Is there a ring with an element $x$ such that $2x=1$ which is non-central (there is some $y$ such that $xy \neq yx$)?
Suppose there is, then by taking the subring generated by $x$ and $y$, there had to be a ring with two generators that works, so in particular there is a quotient of the free ring on two generators that works. By the universal property, this means my question is equivalent to $X$ in $\mathbb{Z}\langle X,Y \rangle / (2X-1)$ having this property. This in turn is equivalent to $XY-YX$ not being in $(2X-1)$ in $\mathbb{Z}\langle X,Y \rangle$.

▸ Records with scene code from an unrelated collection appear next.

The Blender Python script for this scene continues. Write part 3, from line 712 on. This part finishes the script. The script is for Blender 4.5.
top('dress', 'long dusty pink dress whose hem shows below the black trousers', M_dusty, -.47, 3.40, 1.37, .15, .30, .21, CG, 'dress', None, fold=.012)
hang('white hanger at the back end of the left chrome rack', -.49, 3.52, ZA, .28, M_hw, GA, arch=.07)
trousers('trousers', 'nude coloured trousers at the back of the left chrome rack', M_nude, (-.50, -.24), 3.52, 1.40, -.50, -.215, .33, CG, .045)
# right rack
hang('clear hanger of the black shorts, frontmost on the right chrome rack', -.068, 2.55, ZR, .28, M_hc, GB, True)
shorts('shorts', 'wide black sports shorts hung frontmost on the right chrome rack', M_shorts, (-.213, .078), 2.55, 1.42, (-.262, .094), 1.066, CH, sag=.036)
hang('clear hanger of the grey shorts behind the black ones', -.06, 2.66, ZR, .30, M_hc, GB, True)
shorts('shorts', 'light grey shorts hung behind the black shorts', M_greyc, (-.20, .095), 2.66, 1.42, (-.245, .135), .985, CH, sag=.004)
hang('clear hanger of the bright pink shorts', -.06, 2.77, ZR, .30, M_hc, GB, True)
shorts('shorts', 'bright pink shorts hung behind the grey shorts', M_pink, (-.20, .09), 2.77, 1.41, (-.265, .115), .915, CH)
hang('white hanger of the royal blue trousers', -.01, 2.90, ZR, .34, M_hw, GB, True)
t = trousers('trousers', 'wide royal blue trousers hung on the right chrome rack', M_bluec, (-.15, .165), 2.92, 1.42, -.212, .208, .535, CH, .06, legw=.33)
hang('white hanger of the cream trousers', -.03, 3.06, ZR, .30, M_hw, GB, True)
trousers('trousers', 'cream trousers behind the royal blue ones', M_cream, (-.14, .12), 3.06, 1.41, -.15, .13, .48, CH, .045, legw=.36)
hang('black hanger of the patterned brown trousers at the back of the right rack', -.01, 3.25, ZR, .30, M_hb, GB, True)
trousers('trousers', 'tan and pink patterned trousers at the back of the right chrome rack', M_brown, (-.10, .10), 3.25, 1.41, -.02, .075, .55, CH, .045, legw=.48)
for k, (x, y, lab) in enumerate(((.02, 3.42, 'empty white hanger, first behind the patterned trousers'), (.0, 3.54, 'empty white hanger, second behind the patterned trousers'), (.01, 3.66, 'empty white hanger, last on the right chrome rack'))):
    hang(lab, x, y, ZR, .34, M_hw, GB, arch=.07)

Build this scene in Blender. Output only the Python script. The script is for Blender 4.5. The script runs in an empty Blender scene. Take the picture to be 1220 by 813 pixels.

This seems obvious, but I don't really know how to prove it. Questions like this in general seem really obvious, but really difficult, which makes me wonder if there's some trick I'm missing.
I've been able to prove it for some similar problems, like proving $\sqrt{2}$ can be non-central. I can prove $XY-YX$ is not in $(X^2-2)$ by looking at the $XY$ term in any element of $(X^2-2)$. $aX^2b$ has no $XY$ term for any $a, b$ in $\mathbb{Z}\langle X,Y \rangle$, so the $XY$ term only depends on the '$-2$' part. But that would mean it would have to be a multiple of $2$, and the $XY$ term in $XY-YX$ isn't a multiple of $2$, so it can't be in the ideal. But I can't find a version of this proof that works for $(2X-1)$.
I would be happy with any proof, but I would also particularly like to know if my method can be generalised to $(2X-1)$.
Let $x$ satisfy $2x=1$. Then, for $y \in R$, we have $y = 1y = 2xy$ and $y = y1 = y2x$. Since $2$ commutes with everything, we have $2xy = 2yx$. so $xy-yx$ is $2$-torsion.
Now let $a \in R$ with $2a = a2 = 0$. Then, $a = a1 = a2x = 0$, so $a = 0$. Therefore, $xy = yx$.